I ordered a Dorman motor off of Amazon that should be here tomorrow. I discovered that when holding the switch in my hand and trying to roll the window up that the switch gets very hot very quickly. I'm no electrician, but that doesn't seem right so I also ordered a new ACDelco window switch in case that is the problem. I figured if it wasn't the window motor then I would likely need one eventually.
I'd suggest testing the rivets with a magnet. Are the rivets magenetic? The proper ones should have a steel mandrel (magnetic middle piece) with an aluminum (non-magnetic) jacket.

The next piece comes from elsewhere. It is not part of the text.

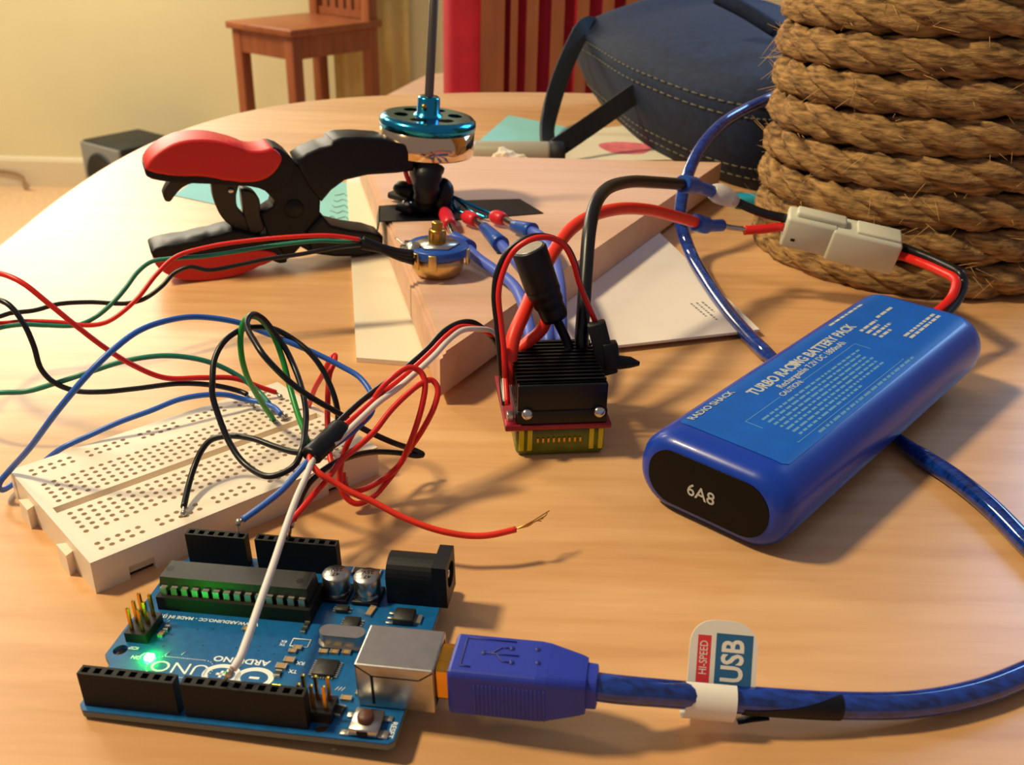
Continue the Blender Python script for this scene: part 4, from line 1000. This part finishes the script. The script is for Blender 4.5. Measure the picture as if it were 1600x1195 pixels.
    fz = (up * math.sin(lean) + bk * math.cos(lean)).normalized(); fo = cpt + bk * 1.6 + up * 2.4
    MF = T4(fo) @ Matrix((dx, fz, dx.cross(fz))).transposed().to_4x4()
    off = 2.4; hf = 6.9; ht = 12.6
    poly = [(off - hf, -2), (off + hf, -2), (off + hf, ht - 6)] + [(off + hf * math.cos(math.radians(a)) ** .7 if math.cos(math.radians(a)) > 0 else off - hf * abs(math.cos(math.radians(a))) ** .7, ht - 6 + 6 * math.sin(math.radians(a)) ** .8) for a in range(10, 180, 10)] + [(off - hf, ht - 6)]
    mb = MB(); mb.prism(poly, -.18, .18, MF); fl = wpart('flag', mb, M_TAGW, tg)
    z = .2
    def quad(x0, y0, x1, y1, m, nm, zz=z):
        wpart(nm, MB().add([(x0, y0, zz), (x1, y0, zz), (x1, y1, zz), (x0, y1, zz)], [(0, 1, 2, 3)], False, MF), m, fl)
    quad(off - 5.3, -.5, off - 2.6, 9.4, M_TAGR, 'red_band'); quad(off - 1.6, -1.5, off + 5.9, 10.0, M_TAGB, 'blue_panel')
    RT = Matrix.Rotation(math.pi / 2, 4, 'Z')
    wpart('speed_lettering', text_mb('HI-SPEED', 2.3, MF @ T4((off - 3.95, 4.9, z + .03)) @ RT, ex=.01, sx=.74), M_TAGW, fl)
    wpart('usb_lettering', text_mb('USB', 6.2, MF @ T4((off + 2.1, 4.6, z + .03)) @ RT, bold=.16, ex=.01, sx=.80), M_TAGW, fl)
usb()

# ================================================================ BREADBOARD
def breadboard():
    L, W, H = 82.5, 54.5, 9.0; c = W / 2; s0 = (L - 29 * 2.54) / 2
    t = thing('breadboard', 'white solderless breadboard with rows of holes beside the circuit board', 'breadboard', (-97.9, 187.5, 0), RZ(0.757))
    mb = MB(); z = H
    def flat(x0, x1, y0, y1, zz=z): mb.add([(x0, y0, zz), (x1, y0, zz), (x1, y1, zz), (x0, y1, zz)], [(0, 1, 2, 3)])
    xe0, xe1 = s0 - 1.27, s0 + 29 * 2.54 + 1.27
    bands = []
    def terminal(y0):
        for r in range(5):
            for i in range(30): hole_cell(mb, xe0 + i * 2.54, xe0 + (i + 1) * 2.54, y0 + r * 2.54, y0 + (r + 1) * 2.54, z, 1.7, .74)
    def rail(y0):
        for r in range(2):
            for i in range(30):
                x0 = xe0 + i * 2.54
                if i % 6 == 5: flat(x0, x0 + 2.54, y0 + r * 2.54, y0 + (r + 1) * 2.54)
                else: hole_cell(mb, x0, x0 + 2.54, y0 + r * 2.54, y0 + (r + 1) * 2.54, z, 1.7, .74)
    yb = [0, c - 24.5, c - 19.42, c - 15.24, c - 2.54, c - 1.5, c + 1.5, c + 2.54, c + 15.24, c + 19.42, c + 24.5, W]
    terminal(c - 15.24); terminal(c + 2.54); rail(c - 24.5); rail(c + 19.42)
    for (a, b) in ((0, 1), (2, 3), (4, 5), (6, 7), (8, 9), (10, 11)): flat(xe0, xe1, yb[a], yb[b])
    for (a, b) in ((0, 5), (6, 11)):
        flat(0, xe0, yb[a], yb[b]); flat(xe1, L, yb[a], yb[b])
    # centre channel
    y0, y1 = c - 1.5, c + 1.5
    xa, xb = 2.0, L - 2.0
    flat(0, xa, y0, y1); flat(xb, L, y0, y1)
    mb.add([(xa, y0, z), (xb, y0, z), (xb, y0, z - 3), (xa, y0, z - 3), (xa, y1, z), (xb, y1, z), (xb, y1, z - 3), (xa, y1, z - 3)], [(0, 1, 2, 3), (4, 7, 6, 5), (3, 2, 6, 7), (0, 3, 7, 4), (1, 5, 6, 2)])
    # core and skirt with notches
    mb.box((1.5, 1.5, .8), (L - 1.5, W - 1.5, 5.4))
    fx = [(0, 0), (8.5, 0), (8.5, 3.6), (15, 3.6), (15, 0), (L - 17, 0), (L - 17, 3.6), (L - 10.5, 3.6), (L - 10.5, 0), (L, 0), (L, z - .02), (0, z - .02)]
    MY = Matrix(((1, 0, 0, 0), (0, 0, -1, 0), (0, 1, 0, 0), (0, 0, 0, 1)))
    mb.prism(fx, -1.5, 0, MY); mb.prism(fx, -W, -W + 1.5, MY)
    sy = [(0, 0), (W, 0), (W, z), (y1, z), (y1, z - 3.5), (y0, z - 3.5), (y0, z), (0, z)]
    MXX = Matrix(((0, 0, 1, 0), (1, 0, 0, 0), (0, 1, 0, 0), (0, 0, 0, 1)))
    sy = [(1.5, 0), (W - 1.5, 0), (W - 1.5, z - .02), (1.5, z - .02)]
    mb.prism(sy, 0, 1.5, MXX); mb.prism(sy, L - 1.5, L, MXX)
    part('body', mb, M_BB, t)
    for y in (14, 40):
        part('side_tab', MB().prism([(0, y - 2.2), (-2.0, y - 3.2), (-2.0, y + 3.2), (0, y + 2.2)], 0, 6.0), M_BB, t)
    part('foam_backing', MB().box((1.6, 1.6, 0.05), (L - 1.6, W - 1.6, .8)), M_CHIP, t)
breadboard()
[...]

I'd suggest testing the rivets with a magnet. Are the rivets magenetic? The proper ones should have a steel mandrel (magnetic middle piece) with an aluminum (non-magnetic) jacket.
Anyway maybe you can help me with this. You are right that someone did the shbox window mod before, but the motor in my driver door isn't a factory style motor. From what I could tell I couldn't even mount my factory style Dorman to the regulator. I had to mod the holes in my door some more to get to the screws in and out.
It looks like this Dorman product that also says it fits a Gen4:
And I just bought this OEM style Dorman as a replacement when I thought the motor was bad:
Is one better than the other? I will say that my driver and passenger windows do role up quite differently from one another. I prefer the drivers side when it's working. The OEM style motor has an extra tooth on it's gear, (8 vs 9) and seems like it's not as smooth as this different style motor. Also it's gear isn't as wide on the different style motor and may be the reason it slipped off track. I don't think the regulator on the different style setup will work with a OEM style motor even if you could get it to mount as the gears look like they would not work together.
I have no idea on the other stuff, but I have tried a different motor/regulator combo before. ... it also ended up sucking and I couldn't get a replacement motor when it whet bad.